» What the task asks
Begin with the first line below and retype each line exactly through the line containing "SC.camera = cam". Any pictures are to be left out.

» Collected data
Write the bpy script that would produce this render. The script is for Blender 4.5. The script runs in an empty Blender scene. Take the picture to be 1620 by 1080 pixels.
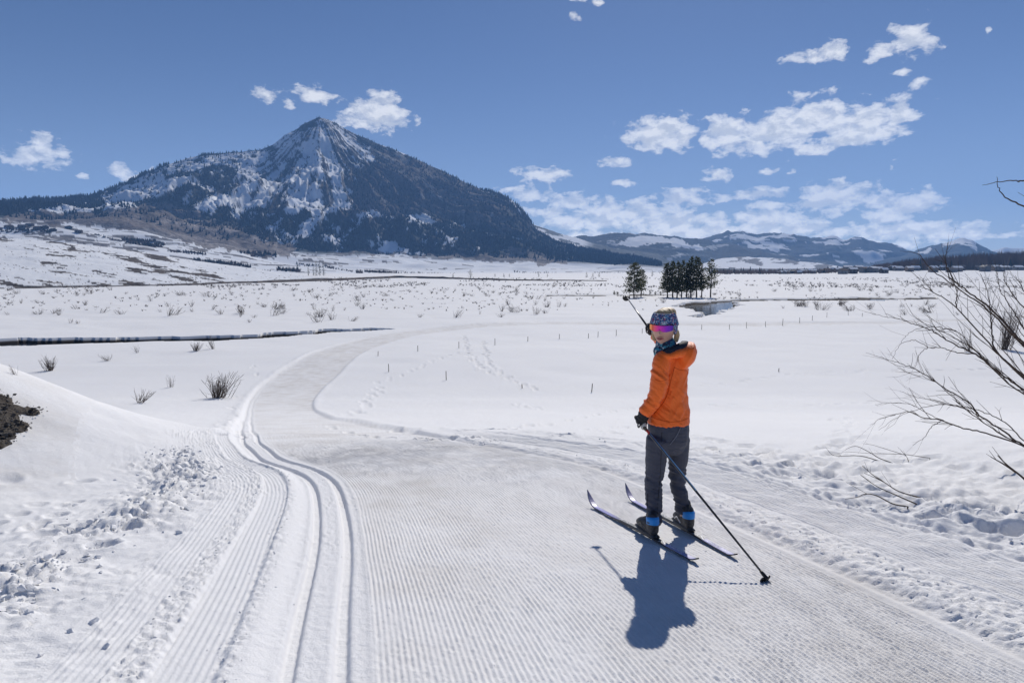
import bpy, bmesh, math, random
import numpy as np
from mathutils import Vector, Matrix, Euler

R = math.radians
SC = bpy.context.scene
COL = SC.collection
rng = np.random.default_rng(7)
random.seed(7)

# ------------------------------------------------------------------ camera
PITCH = R(6.08)
cam_d = bpy.data.cameras.new('camera'); cam_d.lens = 24.0; cam_d.sensor_width = 36.0
cam_d.clip_start = 0.05; cam_d.clip_end = 60000.0
cam = bpy.data.objects.new('camera', cam_d); COL.objects.link(cam)
cam.location = (0, 0, 0); cam.rotation_euler = (R(90) - PITCH, 0, 0)
SC.camera = cam

# ------------------------------------------------------------------ sun, sky, exposure
SUN_EL, SUN_AZ = R(36.0), R(14.0)            # azimuth clockwise from straight ahead (+Y)
sun_dir = Vector((math.sin(SUN_AZ) * math.cos(SUN_EL), math.cos(SUN_AZ) * math.cos(SUN_EL), math.sin(SUN_EL)))
sl = bpy.data.lights.new('sun', 'SUN'); sl.energy = 3.95; sl.angle = R(0.53); sl.color = (1.0, 0.95, 0.88)
so = bpy.data.objects.new('sun', sl); COL.objects.link(so)
so.rotation_euler = (-sun_dir).to_track_quat('-Z', 'Y').to_euler()
so.location = (0, 0, 1500)

SC.view_settings.view_transform = 'Standard'; SC.view_settings.look = 'None'
SC.view_settings.exposure = 0.0; SC.view_settings.gamma = 1.0; SC.view_settings.use_curve_mapping = False
SC.render.engine = 'CYCLES'
cy = SC.cycles
cy.use_denoising = True
cy.max_bounces = 6; cy.diffuse_bounces = 3; cy.glossy_bounces = 2; cy.transmission_bounces = 3
cy.volume_bounces = 1; cy.transparent_max_bounces = 8
cy.sample_clamp_indirect = 6.0
cy.caustics_reflective = False; cy.caustics_refractive = False
SC.render.use_persistent_data = False

def pix_dir(px, py):
    """unit-less direction of a point of the picture (1620 x 1080) seen from the camera: a measuring aid"""
    a = (px - 810.0) / 1080.0; b = (540.0 - py) / 1080.0
    c, s = math.cos(PITCH), math.sin(PITCH)
    return np.array([a, c + b * s, -s + b * c])

def pix_azel(px, py):
    d = pix_dir(px, py)
    return math.atan2(d[0], d[1]), math.atan2(d[2], math.hypot(d[0], d[1]))

class NT:
    """small helper for node trees"""
    def __init__(s, tree): s.t = tree; s.n = tree.nodes; s.l = tree.links
    def new(s, kind, **kw):
        nd = s.n.new(kind)
        for k, v in kw.items(): setattr(nd, k, v)
        return nd
    def put(s, sock, v):
        if isinstance(v, bpy.types.NodeSocket): s.l.new(v, sock)
        elif v is not None: sock.default_value = v
    def math(s, op, a, b=None, c=None, clamp=False):
        nd = s.n.new('ShaderNodeMath'); nd.operation = op; nd.use_clamp = clamp
        s.put(nd.inputs[0], a); s.put(nd.inputs[1], b)
        if c is not None: s.put(nd.inputs[2], c)
        return nd.outputs[0]
    def vmath(s, op, a, b=None, out=0, scale=None):
        nd = s.n.new('ShaderNodeVectorMath'); nd.operation = op
        s.put(nd.inputs[0], a)
        if b is not None: s.put(nd.inputs[1], b)
        if scale is not None: s.put(nd.inputs['Scale'], scale)
        return nd.outputs[out]
    def noise(s, vec, scale, detail=2.0, rough=0.5, dist=0.0, out='Fac'):
        nd = s.n.new('ShaderNodeTexNoise')
        if vec is not None: s.l.new(vec, nd.inputs['Vector'])
        nd.inputs['Scale'].default_value = scale; nd.inputs['Detail'].default_value = detail
        nd.inputs['Roughness'].default_value = rough; nd.inputs['Distortion'].default_value = dist
        return nd.outputs[out]
    def step(s, v, a, b, lo=0.0, hi=1.0, smooth=True):
        nd = s.n.new('ShaderNodeMapRange'); nd.interpolation_type = 'SMOOTHSTEP' if smooth else 'LINEAR'
        s.put(nd.inputs[0], v)
        for i, q in enumerate((a, b, lo, hi)): s.put(nd.inputs[i + 1], q)
        return nd.outputs[0]
    def mix(s, f, a, b, mode='MIX'):
        nd = s.n.new('ShaderNodeMix'); nd.data_type = 'RGBA'; nd.blend_type = mode
        s.put(nd.inputs[0], f)
        for i, q in ((6, a), (7, b)):
            if isinstance(q, (tuple, list)) and len(q) == 3: q = (*q, 1)
            s.put(nd.inputs[i], q)
        return nd.outputs[2]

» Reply
Write the bpy script that would produce this render. The script is for Blender 4.5. The script runs in an empty Blender scene. Take the picture to be 1620 by 1080 pixels.
import bpy, bmesh, math, random
import numpy as np
from mathutils import Vector, Matrix, Euler

R = math.radians
SC = bpy.context.scene
COL = SC.collection
rng = np.random.default_rng(7)
random.seed(7)

# ------------------------------------------------------------------ camera
PITCH = R(6.08)
cam_d = bpy.data.cameras.new('camera'); cam_d.lens = 24.0; cam_d.sensor_width = 36.0
cam_d.clip_start = 0.05; cam_d.clip_end = 60000.0
cam = bpy.data.objects.new('camera', cam_d); COL.objects.link(cam)
cam.location = (0, 0, 0); cam.rotation_euler = (R(90) - PITCH, 0, 0)
SC.camera = cam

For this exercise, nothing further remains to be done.